Thursday, August 09, 2007

Cry me a river

I've been meaning to comment on this for several days now - the MLB Umpire's Union crying foul over the fact that baseball's executive offices, in the wake of the NBA ref scandal, wants the umpires to undergo background checks.

"We understand the need in light of what's taken place. But we feel we just don't need to have a knee-jerk reaction and a witch hunt,'' Lamell McMorris, spokesman for the World Umpires Association, told Sports Illustrated.

I understand that as the spokesman for the WUA, McMorris has a responsibility to his constituents to put the worst possible face on MLB's request. Unfortunately, he is giving in to severe hyperbole in describing what most of the rest of the baseball viewing public is viewing as a reasonable request.

I know I'm not alone in watching umpires with erratic strike zones and wondering how a pitch in the top half of an inning is a strike and in the bottom half a ball.

While I don't think background and credit checks are needed for all jobs, it seems to make perfect sense to me that it would and should be needed for game officials on the professional and collegiate levels.

In 2003, on-line gamblers in the US bet an estimated $6 billion and the estimated gross amount for sports wagering on-line (worldwide) was in excess of $63 billion. According to the Online Gambling Research and Markets Group, on-line gambling will reach $125 billion by 2015.

Is it really too much for a professional sports league to ask that they have every reassurance that their game officials aren't beholden to sports bookies?

What really bothers me about the WUA's stance is the last item they sent to MLB offices demanding that this be negotiated, and that the following statement was in the letter - "The safeguards that will be adopted to ensure that umpires will not be subject to disciplinary or other adverse job actions stemming from or based upon any of the information."

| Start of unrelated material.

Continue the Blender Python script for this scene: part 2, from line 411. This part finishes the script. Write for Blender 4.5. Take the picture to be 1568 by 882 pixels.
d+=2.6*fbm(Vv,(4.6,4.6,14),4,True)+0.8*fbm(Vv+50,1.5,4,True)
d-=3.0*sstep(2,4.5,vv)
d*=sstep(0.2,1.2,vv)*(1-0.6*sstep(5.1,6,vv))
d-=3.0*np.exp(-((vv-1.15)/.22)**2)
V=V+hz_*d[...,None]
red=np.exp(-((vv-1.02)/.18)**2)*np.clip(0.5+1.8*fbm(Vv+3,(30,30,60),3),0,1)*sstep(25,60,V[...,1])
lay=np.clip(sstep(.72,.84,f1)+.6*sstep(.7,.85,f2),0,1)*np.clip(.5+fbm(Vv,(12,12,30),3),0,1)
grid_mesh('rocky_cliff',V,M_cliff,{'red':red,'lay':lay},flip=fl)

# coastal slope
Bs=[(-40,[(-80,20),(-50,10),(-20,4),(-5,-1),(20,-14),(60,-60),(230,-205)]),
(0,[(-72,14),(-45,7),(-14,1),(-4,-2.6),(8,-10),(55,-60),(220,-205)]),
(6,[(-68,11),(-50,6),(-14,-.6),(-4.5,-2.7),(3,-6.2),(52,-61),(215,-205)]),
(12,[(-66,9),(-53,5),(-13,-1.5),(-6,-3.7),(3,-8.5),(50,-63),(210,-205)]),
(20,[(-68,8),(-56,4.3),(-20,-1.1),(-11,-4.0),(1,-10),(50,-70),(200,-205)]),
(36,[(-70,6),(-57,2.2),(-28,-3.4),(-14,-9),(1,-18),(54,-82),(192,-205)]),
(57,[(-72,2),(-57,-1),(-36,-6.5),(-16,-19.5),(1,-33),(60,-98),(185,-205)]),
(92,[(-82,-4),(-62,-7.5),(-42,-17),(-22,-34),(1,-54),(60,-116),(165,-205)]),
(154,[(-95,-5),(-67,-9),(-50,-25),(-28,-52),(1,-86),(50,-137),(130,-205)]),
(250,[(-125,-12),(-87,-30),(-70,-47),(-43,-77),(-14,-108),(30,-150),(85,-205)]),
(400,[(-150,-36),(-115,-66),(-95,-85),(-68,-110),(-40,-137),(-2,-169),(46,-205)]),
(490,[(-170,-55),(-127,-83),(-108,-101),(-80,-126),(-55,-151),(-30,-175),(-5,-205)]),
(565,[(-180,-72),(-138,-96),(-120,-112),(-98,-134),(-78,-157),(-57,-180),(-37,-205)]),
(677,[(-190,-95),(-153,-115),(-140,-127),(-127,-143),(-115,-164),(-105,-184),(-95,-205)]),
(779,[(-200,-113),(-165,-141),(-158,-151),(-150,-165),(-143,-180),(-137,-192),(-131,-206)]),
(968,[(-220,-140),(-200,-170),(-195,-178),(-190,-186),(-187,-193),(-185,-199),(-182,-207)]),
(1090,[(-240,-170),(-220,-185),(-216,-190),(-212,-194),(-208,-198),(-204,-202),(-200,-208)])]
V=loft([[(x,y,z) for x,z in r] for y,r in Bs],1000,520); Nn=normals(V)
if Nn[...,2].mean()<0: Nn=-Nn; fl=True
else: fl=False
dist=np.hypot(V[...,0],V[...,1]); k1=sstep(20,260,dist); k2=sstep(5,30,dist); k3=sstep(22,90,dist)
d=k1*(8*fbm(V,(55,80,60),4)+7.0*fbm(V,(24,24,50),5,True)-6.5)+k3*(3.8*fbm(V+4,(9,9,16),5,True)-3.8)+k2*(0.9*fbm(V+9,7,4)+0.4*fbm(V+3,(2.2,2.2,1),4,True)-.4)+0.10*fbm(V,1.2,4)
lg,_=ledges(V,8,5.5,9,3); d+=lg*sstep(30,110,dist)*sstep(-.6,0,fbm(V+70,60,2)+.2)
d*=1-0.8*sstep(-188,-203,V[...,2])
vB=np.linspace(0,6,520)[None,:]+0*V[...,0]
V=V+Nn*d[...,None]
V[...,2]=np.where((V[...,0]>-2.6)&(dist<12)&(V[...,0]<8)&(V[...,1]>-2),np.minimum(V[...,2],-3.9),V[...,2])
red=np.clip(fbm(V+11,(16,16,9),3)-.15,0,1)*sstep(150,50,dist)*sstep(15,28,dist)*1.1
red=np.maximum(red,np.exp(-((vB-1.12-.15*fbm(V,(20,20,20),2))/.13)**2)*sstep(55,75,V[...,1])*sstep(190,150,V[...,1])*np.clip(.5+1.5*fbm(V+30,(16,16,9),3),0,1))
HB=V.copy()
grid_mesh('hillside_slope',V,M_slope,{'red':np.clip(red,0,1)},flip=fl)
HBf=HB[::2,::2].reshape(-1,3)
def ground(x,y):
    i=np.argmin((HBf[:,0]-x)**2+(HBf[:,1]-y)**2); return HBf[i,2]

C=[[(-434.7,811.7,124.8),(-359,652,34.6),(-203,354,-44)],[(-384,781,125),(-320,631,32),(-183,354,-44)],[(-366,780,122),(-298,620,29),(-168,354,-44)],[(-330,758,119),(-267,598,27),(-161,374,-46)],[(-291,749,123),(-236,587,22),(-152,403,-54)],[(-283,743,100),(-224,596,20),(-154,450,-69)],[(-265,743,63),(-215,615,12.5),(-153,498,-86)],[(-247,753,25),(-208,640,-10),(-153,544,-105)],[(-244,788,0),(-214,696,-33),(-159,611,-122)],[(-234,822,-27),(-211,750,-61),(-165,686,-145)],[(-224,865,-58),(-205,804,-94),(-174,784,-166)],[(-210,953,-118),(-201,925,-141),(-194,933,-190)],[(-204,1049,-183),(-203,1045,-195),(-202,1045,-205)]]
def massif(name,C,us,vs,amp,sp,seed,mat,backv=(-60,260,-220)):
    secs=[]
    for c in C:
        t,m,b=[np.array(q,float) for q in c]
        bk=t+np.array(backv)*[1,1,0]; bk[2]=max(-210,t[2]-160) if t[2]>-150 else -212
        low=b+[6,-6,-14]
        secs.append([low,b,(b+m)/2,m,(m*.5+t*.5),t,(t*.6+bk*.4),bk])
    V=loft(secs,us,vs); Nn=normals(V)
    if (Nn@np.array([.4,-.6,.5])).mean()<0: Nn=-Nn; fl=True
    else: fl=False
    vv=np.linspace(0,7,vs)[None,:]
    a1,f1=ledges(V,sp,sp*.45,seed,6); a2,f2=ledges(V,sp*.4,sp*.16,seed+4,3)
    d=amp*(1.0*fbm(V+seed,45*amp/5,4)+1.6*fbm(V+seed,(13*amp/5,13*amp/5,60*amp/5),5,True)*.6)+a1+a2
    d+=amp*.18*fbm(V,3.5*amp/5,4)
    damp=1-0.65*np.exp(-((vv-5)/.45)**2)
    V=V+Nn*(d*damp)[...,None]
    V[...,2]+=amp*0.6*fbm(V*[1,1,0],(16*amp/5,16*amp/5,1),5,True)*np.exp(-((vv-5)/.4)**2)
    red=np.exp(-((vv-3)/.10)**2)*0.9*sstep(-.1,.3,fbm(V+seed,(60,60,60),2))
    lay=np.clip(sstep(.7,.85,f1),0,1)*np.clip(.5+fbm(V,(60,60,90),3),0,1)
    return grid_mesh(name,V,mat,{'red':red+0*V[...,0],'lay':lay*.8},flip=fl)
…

In essence, they are saying that if we agree to let you do these background checks, we don't want you to be able to do anything about it if you find that one of the umpires is doing something he/she shouldn't be doing.

This is all indicative of a greater problem in professional sports.

The inability of the groups to realize that, ultimately, the most important aspect of what they are doing is creating a product.

For example, in television, there is a misconception that the program is the product and that viewers are the target. The product in television is the audience, the program is the vehicle by which a television station builds product to sell to advertisers. The program is designed to capture certain types of audiences to sell to certain types of advertisers (ie: we are going to produce a news show called The View, the demographic will be stay-at-home moms, and women pushing into middle age, we are going to try to sell this advertising block to Folger's Coffee, tampon producers, and family restaurants). It is why quality programming is often ditched for poorly written pablum that appeals to the masses. Small loyal audiences don't demand the advertising dollars.

In the case of professional sports, the product is the game. Sure, there are spin-offs - jersey's, caps, bobble-heads, etc., but none of those exist without the game and the fan base for each team.

It seems like most of the pro-leagues and their unions are forgetting about the importance of the product. What the umpires are saying to me is that they don't give a rats ass about the product as long as they can get something in exchange for what they should already be doing.

The MLB players' union long ago told me it didn't care about the product - and often still reminds me by telling their players things like, "don't cooperate with the Mitchell investigation."

The NBA has a variety of similar issues from players like "Starbury" to refs that seem to think they are the reason people come to the games.

Roger Goodell is giving a good-faith effort along with the player's union in football, but this attitude of insult over the franchise tag does the players no favors - nor do hold-outs by rookies who have yet to prove anything

I'm not even going to get into ticket prices.

My message to the umpires - shut-up and submit to the checks, or find a job like the ones the rest of us have.